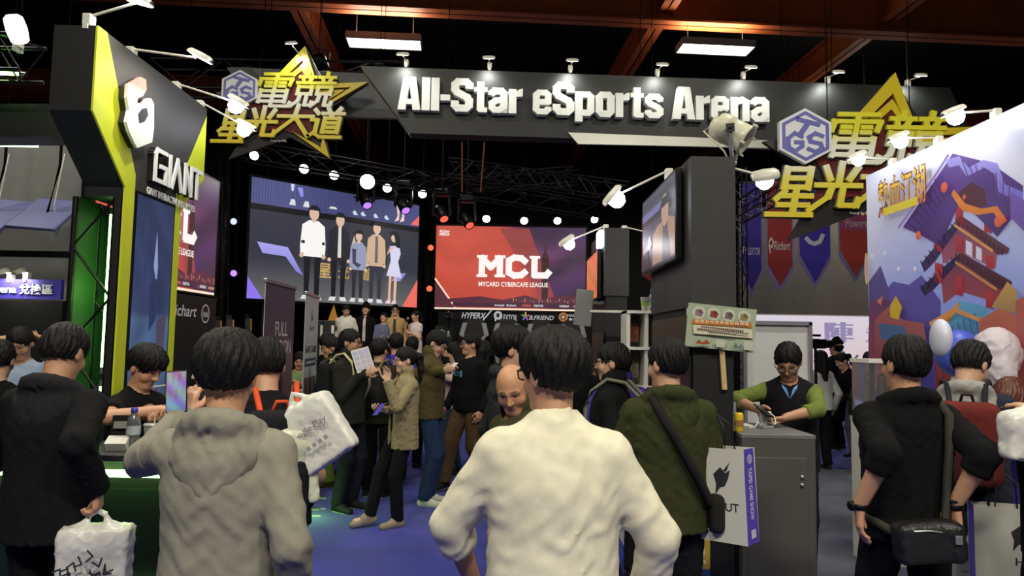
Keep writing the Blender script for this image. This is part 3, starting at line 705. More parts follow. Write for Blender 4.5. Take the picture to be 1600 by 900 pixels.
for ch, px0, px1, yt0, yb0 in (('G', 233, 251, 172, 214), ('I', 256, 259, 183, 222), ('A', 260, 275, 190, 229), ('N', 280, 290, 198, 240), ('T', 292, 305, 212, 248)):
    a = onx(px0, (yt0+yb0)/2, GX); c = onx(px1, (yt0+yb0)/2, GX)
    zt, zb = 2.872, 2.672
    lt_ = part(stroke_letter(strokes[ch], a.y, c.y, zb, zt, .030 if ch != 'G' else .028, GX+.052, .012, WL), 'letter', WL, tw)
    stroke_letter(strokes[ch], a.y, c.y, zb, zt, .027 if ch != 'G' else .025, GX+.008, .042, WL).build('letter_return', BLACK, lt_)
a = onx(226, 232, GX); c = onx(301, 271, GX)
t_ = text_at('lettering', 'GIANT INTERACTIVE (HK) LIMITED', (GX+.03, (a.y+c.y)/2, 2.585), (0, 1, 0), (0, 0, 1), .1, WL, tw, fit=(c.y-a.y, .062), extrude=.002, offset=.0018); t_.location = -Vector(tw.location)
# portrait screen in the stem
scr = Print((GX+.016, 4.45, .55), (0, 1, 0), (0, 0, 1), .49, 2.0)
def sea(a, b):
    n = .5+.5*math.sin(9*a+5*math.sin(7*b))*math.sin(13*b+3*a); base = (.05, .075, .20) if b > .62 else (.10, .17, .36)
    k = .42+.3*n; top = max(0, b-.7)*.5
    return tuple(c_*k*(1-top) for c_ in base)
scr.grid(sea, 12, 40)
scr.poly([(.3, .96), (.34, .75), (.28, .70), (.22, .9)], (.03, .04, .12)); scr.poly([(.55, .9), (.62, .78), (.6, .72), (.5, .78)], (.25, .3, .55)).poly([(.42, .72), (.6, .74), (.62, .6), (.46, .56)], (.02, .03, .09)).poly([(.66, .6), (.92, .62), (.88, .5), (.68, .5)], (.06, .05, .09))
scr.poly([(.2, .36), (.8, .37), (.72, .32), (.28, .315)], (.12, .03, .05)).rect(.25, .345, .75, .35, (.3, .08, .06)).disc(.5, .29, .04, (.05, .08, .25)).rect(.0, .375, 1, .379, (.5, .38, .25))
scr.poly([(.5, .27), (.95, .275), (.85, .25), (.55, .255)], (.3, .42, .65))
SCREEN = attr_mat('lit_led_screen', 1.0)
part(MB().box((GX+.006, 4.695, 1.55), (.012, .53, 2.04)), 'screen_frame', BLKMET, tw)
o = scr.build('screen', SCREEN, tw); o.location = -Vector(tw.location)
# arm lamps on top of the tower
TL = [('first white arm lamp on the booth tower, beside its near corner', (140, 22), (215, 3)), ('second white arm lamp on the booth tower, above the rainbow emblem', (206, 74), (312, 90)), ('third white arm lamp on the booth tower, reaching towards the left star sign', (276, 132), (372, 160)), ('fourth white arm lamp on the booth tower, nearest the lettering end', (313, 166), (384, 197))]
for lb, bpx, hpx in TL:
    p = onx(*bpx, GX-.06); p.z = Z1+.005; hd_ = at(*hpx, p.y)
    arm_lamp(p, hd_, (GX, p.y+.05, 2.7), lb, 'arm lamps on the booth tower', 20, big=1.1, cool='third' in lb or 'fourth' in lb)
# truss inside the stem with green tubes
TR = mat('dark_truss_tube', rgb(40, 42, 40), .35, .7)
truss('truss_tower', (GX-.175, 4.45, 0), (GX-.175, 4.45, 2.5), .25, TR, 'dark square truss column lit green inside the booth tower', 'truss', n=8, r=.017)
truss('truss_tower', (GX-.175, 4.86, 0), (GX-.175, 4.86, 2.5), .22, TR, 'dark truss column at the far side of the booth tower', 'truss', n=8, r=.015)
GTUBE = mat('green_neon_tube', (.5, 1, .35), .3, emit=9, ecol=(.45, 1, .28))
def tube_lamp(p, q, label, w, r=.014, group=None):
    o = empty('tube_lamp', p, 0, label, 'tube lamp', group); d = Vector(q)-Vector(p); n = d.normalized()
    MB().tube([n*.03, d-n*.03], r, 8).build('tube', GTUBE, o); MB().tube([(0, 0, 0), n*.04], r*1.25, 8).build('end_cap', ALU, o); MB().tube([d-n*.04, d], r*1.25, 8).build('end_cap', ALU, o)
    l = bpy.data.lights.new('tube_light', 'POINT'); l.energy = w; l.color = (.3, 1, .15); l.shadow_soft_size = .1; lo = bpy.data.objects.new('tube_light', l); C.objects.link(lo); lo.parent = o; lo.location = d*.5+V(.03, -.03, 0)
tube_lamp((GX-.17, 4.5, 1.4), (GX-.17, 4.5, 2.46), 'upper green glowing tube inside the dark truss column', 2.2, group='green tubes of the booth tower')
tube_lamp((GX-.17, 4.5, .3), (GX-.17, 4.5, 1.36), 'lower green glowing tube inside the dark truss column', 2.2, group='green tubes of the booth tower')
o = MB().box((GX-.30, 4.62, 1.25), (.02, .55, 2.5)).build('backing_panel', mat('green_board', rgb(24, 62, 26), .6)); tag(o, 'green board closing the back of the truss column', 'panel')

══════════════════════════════

**AIM:** Leave out the pictures and print every line of the data exactly.

**RESPONSE BELOW:**
Keep writing the Blender script for this image. This is part 3, starting at line 705. More parts follow. Write for Blender 4.5. Take the picture to be 1600 by 900 pixels.
for ch, px0, px1, yt0, yb0 in (('G', 233, 251, 172, 214), ('I', 256, 259, 183, 222), ('A', 260, 275, 190, 229), ('N', 280, 290, 198, 240), ('T', 292, 305, 212, 248)):
    a = onx(px0, (yt0+yb0)/2, GX); c = onx(px1, (yt0+yb0)/2, GX)
    zt, zb = 2.872, 2.672
    lt_ = part(stroke_letter(strokes[ch], a.y, c.y, zb, zt, .030 if ch != 'G' else .028, GX+.052, .012, WL), 'letter', WL, tw)
    stroke_letter(strokes[ch], a.y, c.y, zb, zt, .027 if ch != 'G' else .025, GX+.008, .042, WL).build('letter_return', BLACK, lt_)
a = onx(226, 232, GX); c = onx(301, 271, GX)
t_ = text_at('lettering', 'GIANT INTERACTIVE (HK) LIMITED', (GX+.03, (a.y+c.y)/2, 2.585), (0, 1, 0), (0, 0, 1), .1, WL, tw, fit=(c.y-a.y, .062), extrude=.002, offset=.0018); t_.location = -Vector(tw.location)
# portrait screen in the stem
scr = Print((GX+.016, 4.45, .55), (0, 1, 0), (0, 0, 1), .49, 2.0)
def sea(a, b):
    n = .5+.5*math.sin(9*a+5*math.sin(7*b))*math.sin(13*b+3*a); base = (.05, .075, .20) if b > .62 else (.10, .17, .36)
    k = .42+.3*n; top = max(0, b-.7)*.5
    return tuple(c_*k*(1-top) for c_ in base)
scr.grid(sea, 12, 40)
scr.poly([(.3, .96), (.34, .75), (.28, .70), (.22, .9)], (.03, .04, .12)); scr.poly([(.55, .9), (.62, .78), (.6, .72), (.5, .78)], (.25, .3, .55)).poly([(.42, .72), (.6, .74), (.62, .6), (.46, .56)], (.02, .03, .09)).poly([(.66, .6), (.92, .62), (.88, .5), (.68, .5)], (.06, .05, .09))
scr.poly([(.2, .36), (.8, .37), (.72, .32), (.28, .315)], (.12, .03, .05)).rect(.25, .345, .75, .35, (.3, .08, .06)).disc(.5, .29, .04, (.05, .08, .25)).rect(.0, .375, 1, .379, (.5, .38, .25))
scr.poly([(.5, .27), (.95, .275), (.85, .25), (.55, .255)], (.3, .42, .65))
SCREEN = attr_mat('lit_led_screen', 1.0)
part(MB().box((GX+.006, 4.695, 1.55), (.012, .53, 2.04)), 'screen_frame', BLKMET, tw)
o = scr.build('screen', SCREEN, tw); o.location = -Vector(tw.location)
# arm lamps on top of the tower
TL = [('first white arm lamp on the booth tower, beside its near corner', (140, 22), (215, 3)), ('second white arm lamp on the booth tower, above the rainbow emblem', (206, 74), (312, 90)), ('third white arm lamp on the booth tower, reaching towards the left star sign', (276, 132), (372, 160)), ('fourth white arm lamp on the booth tower, nearest the lettering end', (313, 166), (384, 197))]
for lb, bpx, hpx in TL:
    p = onx(*bpx, GX-.06); p.z = Z1+.005; hd_ = at(*hpx, p.y)
    arm_lamp(p, hd_, (GX, p.y+.05, 2.7), lb, 'arm lamps on the booth tower', 20, big=1.1, cool='third' in lb or 'fourth' in lb)
# truss inside the stem with green tubes
TR = mat('dark_truss_tube', rgb(40, 42, 40), .35, .7)
truss('truss_tower', (GX-.175, 4.45, 0), (GX-.175, 4.45, 2.5), .25, TR, 'dark square truss column lit green inside the booth tower', 'truss', n=8, r=.017)
truss('truss_tower', (GX-.175, 4.86, 0), (GX-.175, 4.86, 2.5), .22, TR, 'dark truss column at the far side of the booth tower', 'truss', n=8, r=.015)
GTUBE = mat('green_neon_tube', (.5, 1, .35), .3, emit=9, ecol=(.45, 1, .28))
def tube_lamp(p, q, label, w, r=.014, group=None):
    o = empty('tube_lamp', p, 0, label, 'tube lamp', group); d = Vector(q)-Vector(p); n = d.normalized()
    MB().tube([n*.03, d-n*.03], r, 8).build('tube', GTUBE, o); MB().tube([(0, 0, 0), n*.04], r*1.25, 8).build('end_cap', ALU, o); MB().tube([d-n*.04, d], r*1.25, 8).build('end_cap', ALU, o)
    l = bpy.data.lights.new('tube_light', 'POINT'); l.energy = w; l.color = (.3, 1, .15); l.shadow_soft_size = .1; lo = bpy.data.objects.new('tube_light', l); C.objects.link(lo); lo.parent = o; lo.location = d*.5+V(.03, -.03, 0)
tube_lamp((GX-.17, 4.5, 1.4), (GX-.17, 4.5, 2.46), 'upper green glowing tube inside the dark truss column', 2.2, group='green tubes of the booth tower')
tube_lamp((GX-.17, 4.5, .3), (GX-.17, 4.5, 1.36), 'lower green glowing tube inside the dark truss column', 2.2, group='green tubes of the booth tower')
o = MB().box((GX-.30, 4.62, 1.25), (.02, .55, 2.5)).build('backing_panel', mat('green_board', rgb(24, 62, 26), .6)); tag(o, 'green board closing the back of the truss column', 'panel')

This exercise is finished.